Recorded data:

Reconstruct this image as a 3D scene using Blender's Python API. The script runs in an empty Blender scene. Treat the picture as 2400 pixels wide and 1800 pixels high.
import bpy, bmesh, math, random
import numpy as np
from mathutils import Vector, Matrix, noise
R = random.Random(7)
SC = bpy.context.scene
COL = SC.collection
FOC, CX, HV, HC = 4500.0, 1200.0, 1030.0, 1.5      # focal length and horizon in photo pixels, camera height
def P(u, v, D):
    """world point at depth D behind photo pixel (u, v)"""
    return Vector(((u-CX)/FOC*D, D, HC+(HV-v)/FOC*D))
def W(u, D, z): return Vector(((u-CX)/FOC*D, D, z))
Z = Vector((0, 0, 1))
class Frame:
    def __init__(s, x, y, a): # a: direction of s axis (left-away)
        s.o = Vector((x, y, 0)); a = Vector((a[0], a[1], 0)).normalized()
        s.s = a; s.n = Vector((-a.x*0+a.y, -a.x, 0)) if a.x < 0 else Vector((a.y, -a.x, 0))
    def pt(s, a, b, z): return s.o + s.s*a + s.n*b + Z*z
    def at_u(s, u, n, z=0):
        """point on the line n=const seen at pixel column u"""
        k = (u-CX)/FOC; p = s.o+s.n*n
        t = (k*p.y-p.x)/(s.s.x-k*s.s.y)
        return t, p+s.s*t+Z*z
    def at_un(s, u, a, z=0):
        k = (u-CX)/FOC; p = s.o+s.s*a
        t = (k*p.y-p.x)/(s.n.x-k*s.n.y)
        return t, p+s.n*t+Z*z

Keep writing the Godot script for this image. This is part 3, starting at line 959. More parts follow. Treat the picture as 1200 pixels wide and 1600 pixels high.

WORK TO COMPLETE: From the preceding material, extract every line exactly.

SOLUTION TO THIS EXERCISE:
Reconstruct this image as a 3D scene using Blender's Python API. The script runs in an empty Blender scene. Treat the picture as 2400 pixels wide and 1800 pixels high.
import bpy, bmesh, math, random
import numpy as np
from mathutils import Vector, Matrix, noise
R = random.Random(7)
SC = bpy.context.scene
COL = SC.collection
FOC, CX, HV, HC = 4500.0, 1200.0, 1030.0, 1.5      # focal length and horizon in photo pixels, camera height
def P(u, v, D):
    """world point at depth D behind photo pixel (u, v)"""
    return Vector(((u-CX)/FOC*D, D, HC+(HV-v)/FOC*D))
def W(u, D, z): return Vector(((u-CX)/FOC*D, D, z))
Z = Vector((0, 0, 1))
class Frame:
    def __init__(s, x, y, a): # a: direction of s axis (left-away)
        s.o = Vector((x, y, 0)); a = Vector((a[0], a[1], 0)).normalized()
        s.s = a; s.n = Vector((-a.x*0+a.y, -a.x, 0)) if a.x < 0 else Vector((a.y, -a.x, 0))
    def pt(s, a, b, z): return s.o + s.s*a + s.n*b + Z*z
    def at_u(s, u, n, z=0):
        """point on the line n=const seen at pixel column u"""
        k = (u-CX)/FOC; p = s.o+s.n*n
        t = (k*p.y-p.x)/(s.s.x-k*s.s.y)
        return t, p+s.s*t+Z*z
    def at_un(s, u, a, z=0):
        k = (u-CX)/FOC; p = s.o+s.s*a
        t = (k*p.y-p.x)/(s.n.x-k*s.n.y)
        return t, p+s.n*t+Z*z

Keep writing the Godot script for this image. This is part 3, starting at line 959. More parts follow. Treat the picture as 1200 pixels wide and 1600 pixels high.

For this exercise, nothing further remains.